Pagnussat ressaltou que a taxa de juros dos setores públicos de outros países está bem abaixo das praticadas no Brasil, que é de 8,5% do PIB em 2015, enquanto países desenvolvidos praticam menos de 2%. Para ele, as despesas com juros no Brasil são altíssimas e essa política não é efetiva no combate a inflação.

Ele defendeu também a Desvinculação das Receitas da União (DRU), que segundo ele, seriam importantes para despesas em que não há imposto previsto. “Que nós possamos ser o país do planejamento e da construção do futuro”, disse.

O professor Roberto Piscitelli criticou a falta de transparência dos órgãos governamentais responsáveis pela divulgação das contas públicas. “Não é fácil encontrar informações úteis. O balanço geral da União, por exemplo, tem cerca de 600 páginas”, lembrou.

Piscitelli destacou que na comparação entre volume da dívida e custo da dívida, o Brasil, que chega a 9%, se distancia bastante de outros países emergentes, como a África do Sul, cerca de 3% do PIB, Índia com 4% .

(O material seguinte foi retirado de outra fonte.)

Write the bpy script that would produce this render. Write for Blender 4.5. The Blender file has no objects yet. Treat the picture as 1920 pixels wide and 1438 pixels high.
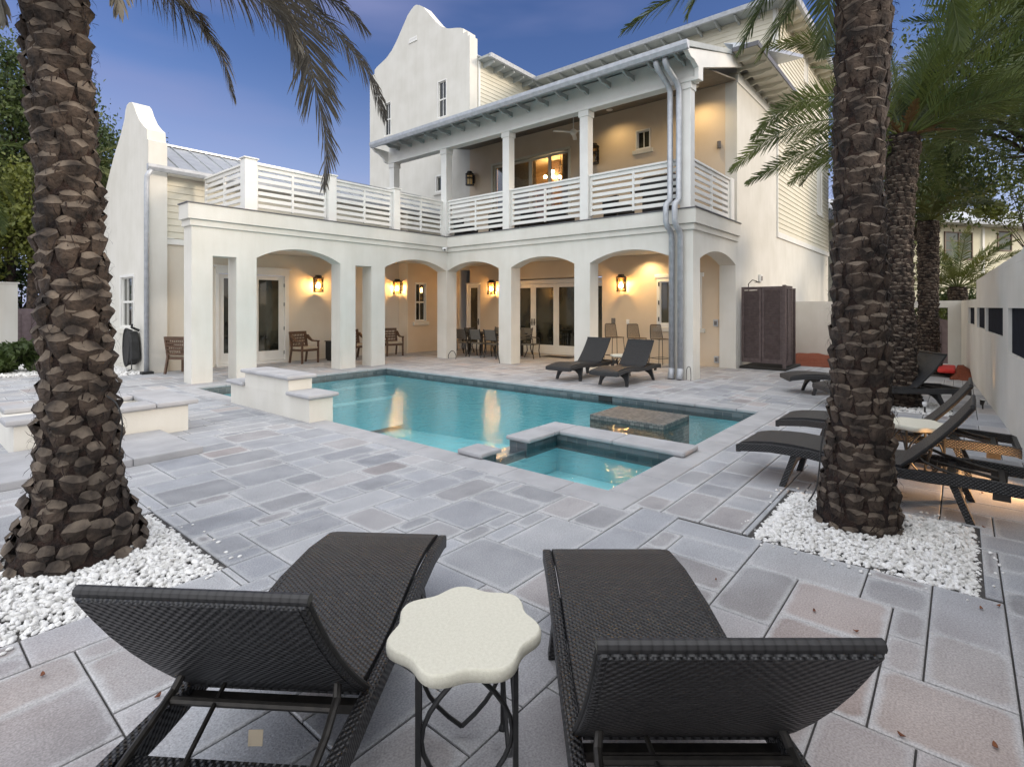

“O que se gasta hoje com saúde, educação, segurança pública e assistência social é aproximadamente 2/3 do que é gasto com juros da dívida. Para esse ano, fazemos uma estimativa de que serão gastos quase R$ 1 trilhão de reais com o serviço da dívida”, informou.

Ele criticou a forma de cobrança de impostos, que recai de forma injusta sobre o trabalho e consumo e ressaltou a importância de se revelar quanto transferimos e para quem vai esse dinheiro. “Educação e informação são a chave para a mudança”.

Ao final do debate, Maria Lucia frisou a importância de se rever o modelo econômico atual, que acentua injustiças e dissemina desigualdade. “É preciso pensar uma nova arquitetura financeira, um modelo que esteja a serviço da economia real”, analisou.